● **THE TASK**
Print, word for word, every line from the beginning of the listing up to and including the line with "PI = math.pi". Pictures are to be excluded.

● **COLLECTED MATERIAL**
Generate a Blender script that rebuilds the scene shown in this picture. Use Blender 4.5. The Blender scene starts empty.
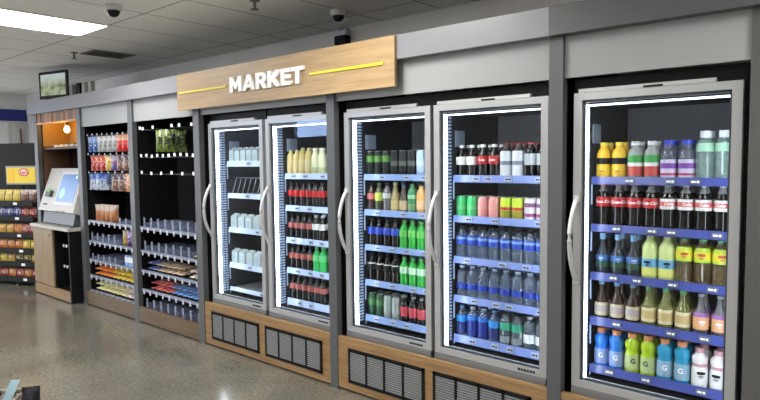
import bpy, bmesh, math, random
from mathutils import Vector, Matrix
random.seed(7)
S = bpy.context.scene
COL = S.collection
PI = math.pi

# ------------------------------------------------------------------ materials
_M = {}
def nt(name):
    m = bpy.data.materials.new(name); m.use_nodes = True
    n = m.node_tree; b = n.nodes['Principled BSDF']
    return m, n, b
def mat(name, col, rough=.5, metal=0., emit=0., coat=0., noise=0., nscale=20., spec=None, alpha=None):
    if name in _M: return _M[name]
    if spec is None and max(col) < .06: spec = .15
    m, n, b = nt(name)
    b.inputs['Base Color'].default_value = (*col, 1)
    b.inputs['Roughness'].default_value = rough
    b.inputs['Metallic'].default_value = metal
    if coat: b.inputs['Coat Weight'].default_value = coat
    if spec is not None: b.inputs['Specular IOR Level'].default_value = spec
    if emit:
        b.inputs['Emission Color'].default_value = (*col, 1)
        b.inputs['Emission Strength'].default_value = emit
    if noise:
        tc = n.nodes.new('ShaderNodeTexCoord'); t = n.nodes.new('ShaderNodeTexNoise')
        t.inputs['Scale'].default_value = nscale
        r = n.nodes.new('ShaderNodeValToRGB')
        r.color_ramp.elements[0].position = .3; r.color_ramp.elements[1].position = .7
        r.color_ramp.elements[0].color = (*[max(0, c * (1 - noise)) for c in col], 1)
        r.color_ramp.elements[1].color = (*[min(1, c * (1 + noise)) for c in col], 1)
        n.links.new(tc.outputs['Object'], t.inputs['Vector'])
        n.links.new(t.outputs['Fac'], r.inputs['Fac'])
        n.links.new(r.outputs['Color'], b.inputs['Base Color'])
    _M[name] = m
    return m
def clear_mat(name, col, trans=.5, rough=.06):
    """thin clear plastic: part see-through, part glossy"""
    if name in _M: return _M[name]
    m, n, b = nt(name)
    b.inputs['Base Color'].default_value = (*col, 1); b.inputs['Roughness'].default_value = rough; b.inputs['Specular IOR Level'].default_value = 1.
    t = n.nodes.new('ShaderNodeBsdfTransparent'); t.inputs['Color'].default_value = (*[min(1, .55 + .45 * c / max(col)) for c in col], 1)
    mx = n.nodes.new('ShaderNodeMixShader'); mx.inputs['Fac'].default_value = 1 - trans
    n.links.new(t.outputs[0], mx.inputs[1]); n.links.new(b.outputs[0], mx.inputs[2])
    n.links.new(mx.outputs[0], n.nodes['Material Output'].inputs['Surface'])
    _M[name] = m
    return m
def door_glass():
    m, n, b = nt('door_glass')
    t = n.nodes.new('ShaderNodeBsdfTransparent'); t.inputs['Color'].default_value = (.95, .97, .98, 1)
    g = n.nodes.new('ShaderNodeBsdfGlossy'); g.inputs['Roughness'].default_value = .01
    lw_ = n.nodes.new('ShaderNodeLayerWeight'); lw_.inputs['Blend'].default_value = .5
    pw = n.nodes.new('ShaderNodeMath'); pw.operation = 'POWER'; pw.inputs[1].default_value = 5
    f = n.nodes.new('ShaderNodeMath'); f.operation = 'MULTIPLY_ADD'; f.inputs[1].default_value = .9; f.inputs[2].default_value = .012
    n.links.new(lw_.outputs['Facing'], pw.inputs[0]); n.links.new(pw.outputs[0], f.inputs[0])
    mx = n.nodes.new('ShaderNodeMixShader')
    n.links.new(f.outputs[0], mx.inputs['Fac'])
    n.links.new(t.outputs[0], mx.inputs[1]); n.links.new(g.outputs[0], mx.inputs[2])
    n.links.new(mx.outputs[0], n.nodes['Material Output'].inputs['Surface'])
    return m
def wood_mat(name, c1, c2, axis='x', scale=1., rough=.45):
    m, n, b = nt(name)
    tc = n.nodes.new('ShaderNodeTexCoord'); mp = n.nodes.new('ShaderNodeMapping')
    sc = {'x': (1.2, 22, 22), 'z': (22, 22, 1.2)}[axis]
    mp.inputs['Scale'].default_value = tuple(s * scale for s in sc)
    a = n.nodes.new('ShaderNodeTexNoise'); a.inputs['Scale'].default_value = 2.2; a.inputs['Detail'].default_value = 6; a.inputs['Distortion'].default_value = .6
    f = n.nodes.new('ShaderNodeTexNoise'); f.inputs['Scale'].default_value = 9; f.inputs['Detail'].default_value = 4
    mixf = n.nodes.new('ShaderNodeMath'); mixf.operation = 'MULTIPLY_ADD'; mixf.inputs[1].default_value = .35
    r = n.nodes.new('ShaderNodeValToRGB')
    r.color_ramp.elements[0].position = .38; r.color_ramp.elements[0].color = (*c1, 1)
    r.color_ramp.elements[1].position = .85; r.color_ramp.elements[1].color = (*c2, 1)
    L = n.links.new
    L(tc.outputs['Object'], mp.inputs['Vector']); L(mp.outputs[0], a.inputs['Vector']); L(mp.outputs[0], f.inputs['Vector'])
    L(f.outputs['Fac'], mixf.inputs[0]); L(a.outputs['Fac'], mixf.inputs[2]); L(mixf.outputs[0], r.inputs['Fac'])
    L(r.outputs['Color'], b.inputs['Base Color'])
    b.inputs['Roughness'].default_value = rough
    return m
def floor_mat():
    m, n, b = nt('polished_concrete'); L = n.links.new
    tc = n.nodes.new('ShaderNodeTexCoord')
    def noise(s, d, dist=0.):
        t = n.nodes.new('ShaderNodeTexNoise'); t.inputs['Scale'].default_value = s; t.inputs['Detail'].default_value = d; t.inputs['Distortion'].default_value = dist
        L(tc.outputs['Object'], t.inputs['Vector']); return t
    a, c, d = noise(1.1, 5, .3), noise(4.5, 6, .4), noise(42, 4)
    r1 = n.nodes.new('ShaderNodeValToRGB'); r1.color_ramp.elements[0].position = .32; r1.color_ramp.elements[1].position = .72
    r1.color_ramp.elements[0].color = (.118, .111, .096, 1); r1.color_ramp.elements[1].color = (.198, .187, .162, 1)
    r2 = n.nodes.new('ShaderNodeValToRGB'); r2.color_ramp.elements[0].position = .3; r2.color_ramp.elements[1].position = .75
    r2.color_ramp.elements[0].color = (.90, .89, .87, 1); r2.color_ramp.elements[1].color = (1.08, 1.06, 1.02, 1)
    r3 = n.nodes.new('ShaderNodeValToRGB'); r3.color_ramp.elements[0].position = .3; r3.color_ramp.elements[1].position = .7
    r3.color_ramp.elements[0].color = (.74, .73, .70, 1); r3.color_ramp.elements[1].color = (1.28, 1.26, 1.18, 1)
    L(a.outputs['Fac'], r1.inputs['Fac']); L(c.outputs['Fac'], r2.inputs['Fac']); L(d.outputs['Fac'], r3.inputs['Fac'])
    m1 = n.nodes.new('ShaderNodeMixRGB'); m1.blend_type = 'MULTIPLY'; m1.inputs['Fac'].default_value = 1
    m2 = n.nodes.new('ShaderNodeMixRGB'); m2.blend_type = 'MULTIPLY'; m2.inputs['Fac'].default_value = 1
    L(r1.outputs[0], m1.inputs[1]); L(r2.outputs[0], m1.inputs[2]); L(m1.outputs[0], m2.inputs[1]); L(r3.outputs[0], m2.inputs[2])
    L(m2.outputs[0], b.inputs['Base Color'])
    rr = n.nodes.new('ShaderNodeMapRange'); rr.inputs['To Min'].default_value = .13; rr.inputs['To Max'].default_value = .22
    L(c.outputs['Fac'], rr.inputs['Value']); L(rr.outputs[0], b.inputs['Roughness'])
    bp = n.nodes.new('ShaderNodeBump'); bp.inputs['Strength'].default_value = .012; bp.inputs['Distance'].default_value = .02
    L(c.outputs['Fac'], bp.inputs['Height']); L(bp.outputs[0], b.inputs['Normal'])
    b.inputs['Specular IOR Level'].default_value = 1.
    return m
def ceiling_mat():
    m, n, b = nt('ceiling_tiles'); L = n.links.new
    tc = n.nodes.new('ShaderNodeTexCoord'); sx = n.nodes.new('ShaderNodeSeparateXYZ'); L(tc.outputs['Object'], sx.inputs[0])
    def line(out, off, period, w):
        s = n.nodes.new('ShaderNodeMath'); s.operation = 'ADD'; s.inputs[1].default_value = off + 100 * period + w / 2; L(out, s.inputs[0])
        q = n.nodes.new('ShaderNodeMath'); q.operation = 'MODULO'; q.inputs[1].default_value = period; L(s.outputs[0], q.inputs[0])
        c = n.nodes.new('ShaderNodeMath'); c.operation = 'LESS_THAN'; c.inputs[1].default_value = w; L(q.outputs[0], c.inputs[0]); return c
    lx = line(sx.outputs['X'], 4.235, .55, .013); ly = line(sx.outputs['Y'], .48, 1.10, .013)
    mx = n.nodes.new('ShaderNodeMath'); mx.operation = 'MAXIMUM'; L(lx.outputs[0], mx.inputs[0]); L(ly.outputs[0], mx.inputs[1])
    ns = n.nodes.new('ShaderNodeTexNoise'); ns.inputs['Scale'].default_value = 3; L(tc.outputs['Object'], ns.inputs['Vector'])
    r = n.nodes.new('ShaderNodeValToRGB'); r.color_ramp.elements[0].color = (.78, .755, .71, 1); r.color_ramp.elements[1].color = (.86, .84, .80, 1)
    L(ns.outputs['Fac'], r.inputs['Fac'])
    k = n.nodes.new('ShaderNodeMixRGB'); k.inputs[2].default_value = (.30, .285, .265, 1)
    L(mx.outputs[0], k.inputs['Fac']); L(r.outputs[0], k.inputs[1]); L(k.outputs[0], b.inputs['Base Color'])
    b.inputs['Roughness'].default_value = .9
    return m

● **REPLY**
Generate a Blender script that rebuilds the scene shown in this picture. Use Blender 4.5. The Blender scene starts empty.
import bpy, bmesh, math, random
from mathutils import Vector, Matrix
random.seed(7)
S = bpy.context.scene
COL = S.collection
PI = math.pi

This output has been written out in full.